Ill: Nun wird sich alles ändern.
Claire Zachanassian: Gewiß.
(S.38)
Auch hier ist deutlich, daß Claire Zachanassian das "gewiß" anders wertet als Ill. Sie sieht als Veränderung den Tod Ills und er den rein finanziellen Aspekt.
Auch gemeinsamen Erinnerungen, sozusagen die Rückblenden, von Ill und Claire im Konradsweiler Wald heben sich vom Rest des Textes ab. Die Erinnerungen sind im allgemeinen "schöner" fomuliert, geprägt von Liebe eben.
Beispiel:
Ill: Wäre doch die Zeit aufgehoben, mein Zauberhexchen. Hätte uns doch das Leben nicht getrennt.
(S.39)
Auch Claire Zachanassians Kälte und Gefühlslosigkeit wird mehr als einmal durch ihre Sprache deutlich. So redet sie z.B. relativ "locker" über ihre Unfälle und ihre Protesen, als würden sie ihr nicht sehr viel ausmachen.

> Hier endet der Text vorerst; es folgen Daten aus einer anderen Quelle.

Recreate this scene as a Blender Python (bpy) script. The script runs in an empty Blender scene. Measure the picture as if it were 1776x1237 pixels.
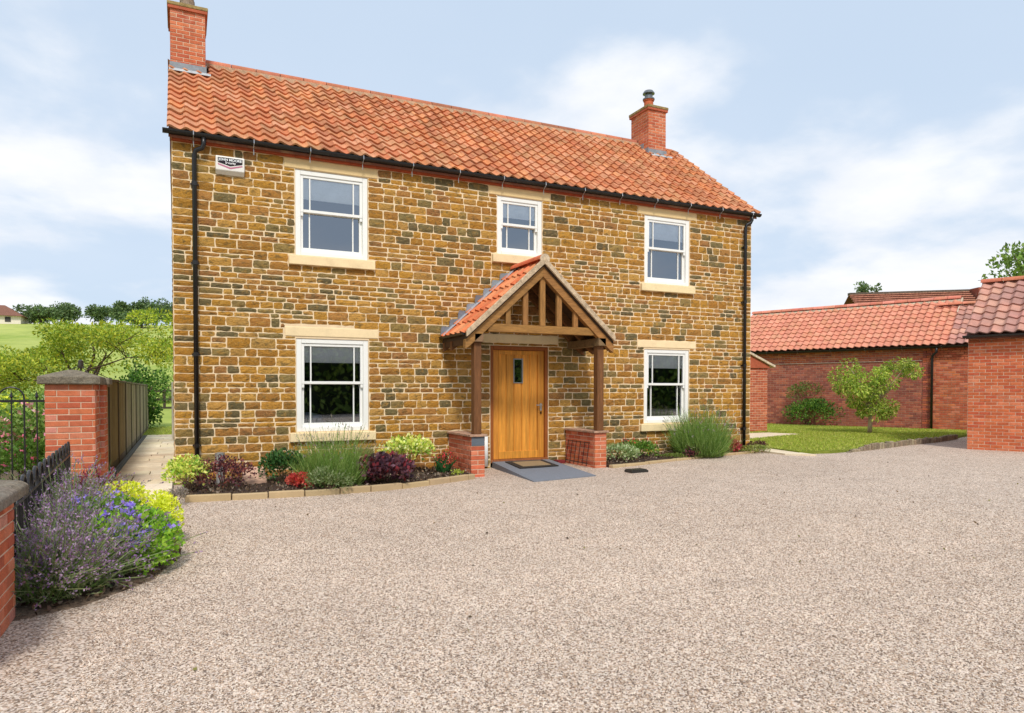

Bereits das im Vorfeld von Claire Zachanassians Ankunft zu beobachtende Auftreten der Güllener als "sprachliches Kollektiv" ist auffällig. Niemand von ihnen spricht einen Satz zu Ende, sondern erst die Äußerungen aller (meisten vier) Güllenern ergeben ein ganzen Satz bzw. eine vernünftige Aussage.